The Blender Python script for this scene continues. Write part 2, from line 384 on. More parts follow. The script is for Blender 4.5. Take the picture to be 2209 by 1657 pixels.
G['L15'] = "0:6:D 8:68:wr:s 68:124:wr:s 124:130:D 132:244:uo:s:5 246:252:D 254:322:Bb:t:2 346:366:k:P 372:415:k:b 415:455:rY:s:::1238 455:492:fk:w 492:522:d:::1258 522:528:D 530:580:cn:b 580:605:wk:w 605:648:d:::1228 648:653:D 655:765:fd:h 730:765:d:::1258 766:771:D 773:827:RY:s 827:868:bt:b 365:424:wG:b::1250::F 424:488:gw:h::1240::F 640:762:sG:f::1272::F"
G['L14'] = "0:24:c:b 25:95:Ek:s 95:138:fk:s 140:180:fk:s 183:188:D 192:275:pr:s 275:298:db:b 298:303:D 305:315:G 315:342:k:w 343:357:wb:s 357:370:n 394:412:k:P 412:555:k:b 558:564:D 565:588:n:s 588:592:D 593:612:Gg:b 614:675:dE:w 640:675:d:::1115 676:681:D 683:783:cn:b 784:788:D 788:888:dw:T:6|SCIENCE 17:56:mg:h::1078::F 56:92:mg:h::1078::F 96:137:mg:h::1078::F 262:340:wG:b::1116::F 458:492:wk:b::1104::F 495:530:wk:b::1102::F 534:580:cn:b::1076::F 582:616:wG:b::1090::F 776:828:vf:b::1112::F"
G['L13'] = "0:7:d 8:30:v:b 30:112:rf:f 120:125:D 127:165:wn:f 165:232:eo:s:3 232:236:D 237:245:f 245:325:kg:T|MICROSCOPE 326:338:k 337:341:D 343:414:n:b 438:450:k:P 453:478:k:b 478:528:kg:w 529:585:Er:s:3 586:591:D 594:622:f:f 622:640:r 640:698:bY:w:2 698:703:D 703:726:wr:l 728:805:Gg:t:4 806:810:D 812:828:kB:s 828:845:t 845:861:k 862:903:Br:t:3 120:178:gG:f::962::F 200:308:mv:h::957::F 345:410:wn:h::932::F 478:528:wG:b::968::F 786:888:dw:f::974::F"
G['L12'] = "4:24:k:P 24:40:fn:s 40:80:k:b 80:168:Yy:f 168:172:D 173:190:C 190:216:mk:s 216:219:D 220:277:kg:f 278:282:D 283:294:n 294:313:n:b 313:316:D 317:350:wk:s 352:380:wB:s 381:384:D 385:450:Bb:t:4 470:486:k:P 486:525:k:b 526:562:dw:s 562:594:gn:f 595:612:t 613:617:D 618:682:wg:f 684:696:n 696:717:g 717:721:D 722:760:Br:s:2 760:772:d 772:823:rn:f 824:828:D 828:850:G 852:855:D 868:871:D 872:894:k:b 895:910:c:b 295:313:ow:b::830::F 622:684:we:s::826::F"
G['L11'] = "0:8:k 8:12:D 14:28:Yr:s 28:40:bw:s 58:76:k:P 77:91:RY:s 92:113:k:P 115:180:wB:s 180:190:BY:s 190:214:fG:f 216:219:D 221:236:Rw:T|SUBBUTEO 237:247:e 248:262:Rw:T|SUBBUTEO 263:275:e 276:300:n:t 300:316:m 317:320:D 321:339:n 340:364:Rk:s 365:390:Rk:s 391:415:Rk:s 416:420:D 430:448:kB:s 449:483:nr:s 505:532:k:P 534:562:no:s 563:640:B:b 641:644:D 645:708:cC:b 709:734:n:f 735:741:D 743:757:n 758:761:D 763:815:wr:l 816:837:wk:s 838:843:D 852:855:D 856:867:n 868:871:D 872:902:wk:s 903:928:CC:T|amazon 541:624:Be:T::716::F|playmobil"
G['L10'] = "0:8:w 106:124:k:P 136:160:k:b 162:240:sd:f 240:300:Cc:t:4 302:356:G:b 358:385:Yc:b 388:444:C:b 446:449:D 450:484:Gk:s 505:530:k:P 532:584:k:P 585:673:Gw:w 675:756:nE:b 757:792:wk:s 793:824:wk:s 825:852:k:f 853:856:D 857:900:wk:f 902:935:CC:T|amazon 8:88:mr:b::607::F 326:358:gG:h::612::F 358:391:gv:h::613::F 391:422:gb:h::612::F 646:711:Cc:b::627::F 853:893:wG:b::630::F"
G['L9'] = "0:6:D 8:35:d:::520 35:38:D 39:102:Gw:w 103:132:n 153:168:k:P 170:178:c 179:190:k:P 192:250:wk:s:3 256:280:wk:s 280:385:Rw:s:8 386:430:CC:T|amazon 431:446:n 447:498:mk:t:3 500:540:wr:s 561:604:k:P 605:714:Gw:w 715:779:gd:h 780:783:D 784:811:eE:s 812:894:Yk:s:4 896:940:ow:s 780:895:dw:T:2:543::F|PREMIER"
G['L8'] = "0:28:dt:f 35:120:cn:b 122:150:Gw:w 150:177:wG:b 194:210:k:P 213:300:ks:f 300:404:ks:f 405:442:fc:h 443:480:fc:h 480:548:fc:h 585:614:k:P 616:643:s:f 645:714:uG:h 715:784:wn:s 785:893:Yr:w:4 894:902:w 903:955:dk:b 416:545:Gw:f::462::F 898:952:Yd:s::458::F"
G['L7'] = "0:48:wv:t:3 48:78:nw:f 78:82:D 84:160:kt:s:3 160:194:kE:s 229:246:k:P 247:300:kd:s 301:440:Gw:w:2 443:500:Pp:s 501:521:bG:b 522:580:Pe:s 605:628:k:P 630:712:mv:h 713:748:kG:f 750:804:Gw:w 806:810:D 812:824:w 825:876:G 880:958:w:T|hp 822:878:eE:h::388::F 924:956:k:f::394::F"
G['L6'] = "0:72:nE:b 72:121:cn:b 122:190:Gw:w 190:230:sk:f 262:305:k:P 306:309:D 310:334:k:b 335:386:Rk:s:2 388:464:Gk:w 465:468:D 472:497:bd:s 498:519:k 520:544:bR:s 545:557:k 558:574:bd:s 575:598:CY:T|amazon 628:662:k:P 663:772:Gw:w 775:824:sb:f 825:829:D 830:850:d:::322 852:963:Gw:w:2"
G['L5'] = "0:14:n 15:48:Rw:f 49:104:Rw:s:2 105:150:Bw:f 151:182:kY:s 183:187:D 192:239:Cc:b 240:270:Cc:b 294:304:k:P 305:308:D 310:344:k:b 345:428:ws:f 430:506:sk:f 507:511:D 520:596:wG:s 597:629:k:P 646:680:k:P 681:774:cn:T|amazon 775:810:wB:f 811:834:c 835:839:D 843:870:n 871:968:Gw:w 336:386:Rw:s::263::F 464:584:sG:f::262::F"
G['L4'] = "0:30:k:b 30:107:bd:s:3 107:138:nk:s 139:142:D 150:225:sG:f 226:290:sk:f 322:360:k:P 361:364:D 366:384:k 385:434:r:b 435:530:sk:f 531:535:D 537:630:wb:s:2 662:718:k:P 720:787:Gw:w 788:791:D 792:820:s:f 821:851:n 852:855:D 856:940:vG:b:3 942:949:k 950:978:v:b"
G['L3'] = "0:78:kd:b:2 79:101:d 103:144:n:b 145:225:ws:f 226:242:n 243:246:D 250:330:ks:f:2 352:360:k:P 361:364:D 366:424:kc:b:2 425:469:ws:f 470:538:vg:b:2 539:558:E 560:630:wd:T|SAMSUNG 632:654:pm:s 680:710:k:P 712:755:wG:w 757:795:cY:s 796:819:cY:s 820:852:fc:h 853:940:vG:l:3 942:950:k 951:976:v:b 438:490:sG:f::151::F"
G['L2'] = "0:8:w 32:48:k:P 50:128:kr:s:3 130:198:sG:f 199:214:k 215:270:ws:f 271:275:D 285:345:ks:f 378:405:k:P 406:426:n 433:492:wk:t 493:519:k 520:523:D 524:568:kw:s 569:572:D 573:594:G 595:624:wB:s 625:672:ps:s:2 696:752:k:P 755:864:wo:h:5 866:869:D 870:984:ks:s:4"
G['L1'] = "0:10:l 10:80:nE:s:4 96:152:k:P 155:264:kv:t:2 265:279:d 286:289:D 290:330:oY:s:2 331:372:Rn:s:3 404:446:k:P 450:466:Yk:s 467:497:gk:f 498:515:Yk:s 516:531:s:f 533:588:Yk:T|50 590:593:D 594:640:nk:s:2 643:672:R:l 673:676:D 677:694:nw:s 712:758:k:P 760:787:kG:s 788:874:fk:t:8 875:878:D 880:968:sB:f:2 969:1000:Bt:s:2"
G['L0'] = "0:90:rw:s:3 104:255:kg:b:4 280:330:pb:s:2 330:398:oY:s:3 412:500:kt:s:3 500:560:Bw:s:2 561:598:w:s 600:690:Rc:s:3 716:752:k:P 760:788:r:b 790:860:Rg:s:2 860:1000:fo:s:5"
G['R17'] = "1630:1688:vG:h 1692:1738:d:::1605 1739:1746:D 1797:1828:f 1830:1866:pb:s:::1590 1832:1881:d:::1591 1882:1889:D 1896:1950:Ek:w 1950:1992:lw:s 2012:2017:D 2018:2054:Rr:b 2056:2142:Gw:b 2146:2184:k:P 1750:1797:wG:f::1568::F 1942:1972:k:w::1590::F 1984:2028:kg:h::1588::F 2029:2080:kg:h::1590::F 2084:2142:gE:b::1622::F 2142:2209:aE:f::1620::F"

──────

Output exactly the leading lines of the data, up to and including the line marked by "25:95:Ek:s 95:138:fk:s 140:180:fk:s".

:: Task solution ::
The Blender Python script for this scene continues. Write part 2, from line 384 on. More parts follow. The script is for Blender 4.5. Take the picture to be 2209 by 1657 pixels.
G['L15'] = "0:6:D 8:68:wr:s 68:124:wr:s 124:130:D 132:244:uo:s:5 246:252:D 254:322:Bb:t:2 346:366:k:P 372:415:k:b 415:455:rY:s:::1238 455:492:fk:w 492:522:d:::1258 522:528:D 530:580:cn:b 580:605:wk:w 605:648:d:::1228 648:653:D 655:765:fd:h 730:765:d:::1258 766:771:D 773:827:RY:s 827:868:bt:b 365:424:wG:b::1250::F 424:488:gw:h::1240::F 640:762:sG:f::1272::F"
G['L14'] = "0:24:c:b 25:95:Ek:s 95:138:fk:s 140:180:fk:s 183:188:D 192:275:pr:s 275:298:db:b 298:303:D 305:315:G 315:342:k:w 343:357:wb:s 357:370:n 394:412:k:P 412:555:k:b 558:564:D 565:588:n:s 588:592:D 593:612:Gg:b 614:675:dE:w 640:675:d:::1115 676:681:D 683:783:cn:b 784:788:D 788:888:dw:T:6|SCIENCE 17:56:mg:h::1078::F 56:92:mg:h::1078::F 96:137:mg:h::1078::F 262:340:wG:b::1116::F 458:492:wk:b::1104::F 495:530:wk:b::1102::F 534:580:cn:b::1076::F 582:616:wG:b::1090::F 776:828:vf:b::1112::F"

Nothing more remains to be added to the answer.